15/03/2012, 07:00:22 AM

by Peter Watt

I have decided to write something about Labour party governance.  Now wait; before you stop reading simply because you assume that any article about governance must be aimed at anoraks give me a moment as it really is an important issue.

The Labour party is governed by the National Executive Committee (NEC) who act in the same way as a board of directors or trustees do.  In other words, they are responsible for ensuring that the party manages its finances well; delivers on its primary objective of securing elected Labour representation and other subsidiary objectives like better representation of women.  And also for ensuring that the party complies with its legal responsibilities.  They also oversee, but do not direct, day-to-day operations of the party.  The day-to-day work is managed by the party’s chief executive the general secretary.

Traditionally the arrangement has not been a particularly good one in the Labour party with good governance being secondary to other political pressures.  The result was that the party became horrifically in debt and no one on the NEC seemed to notice.

The reasons for this are twofold.

Firstly the NEC itself was much more interested in politics than governance.  In other words they got elected or appointed by virtue of fighting for position or votes in internal elections on the back of taking positions politically.

They were experts in lots of things to do with politics, trade unions and so on.  But that didn’t make them experts in governance, asking the right questions, finances and the like.  Whilst other organisations could undertake a skills audit of their boards and appoint non-execs or other trustees to plug the skills gap – the NEC had elections to its various stakeholder sections.

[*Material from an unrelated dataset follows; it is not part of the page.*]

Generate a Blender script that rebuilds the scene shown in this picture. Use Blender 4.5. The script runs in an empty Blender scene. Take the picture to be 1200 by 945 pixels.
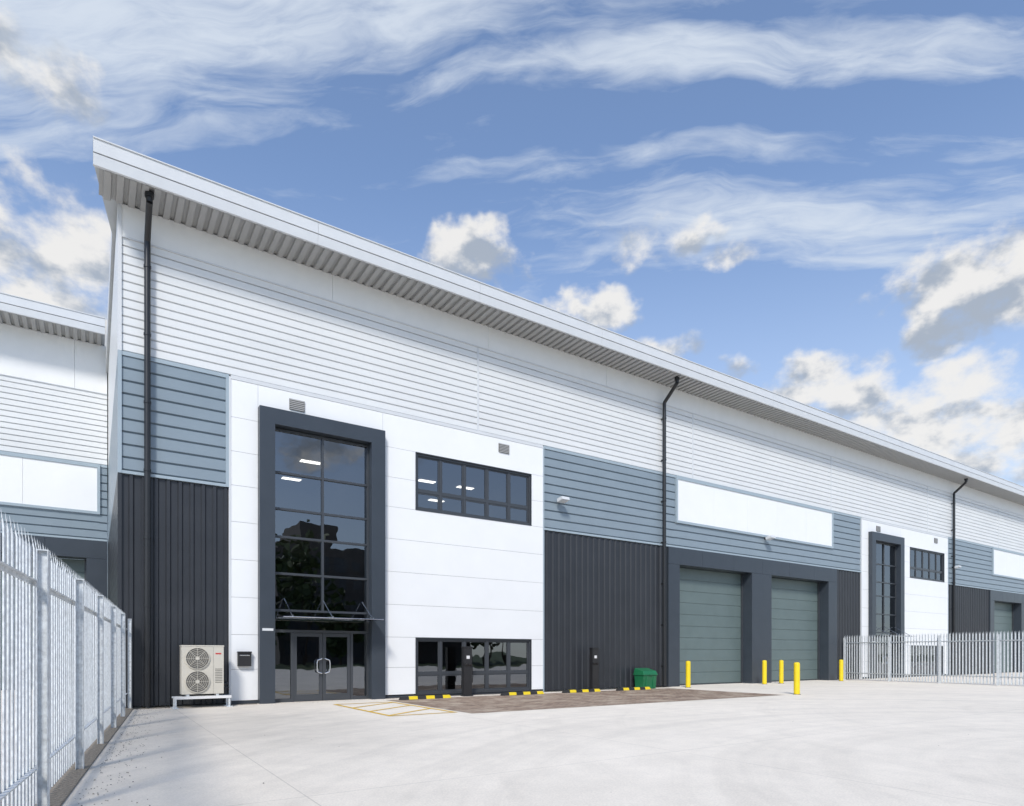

And secondly the party management team saw it as their job to keep the NEC out of decision making.  What they didn’t know couldn’t hurt and anyway the NEC really weren’t that interested, or so the argument went.

It was just easier to set up NEC committees and structures that provided more confusion than transparency.  Plus there was always a third source of power that party managers had to worry about – the leader’s office.  The leader’s office always wanted to be in charge of everything but knew that the key to managing the weird and byzantine world of the NEC was the general secretary and their team.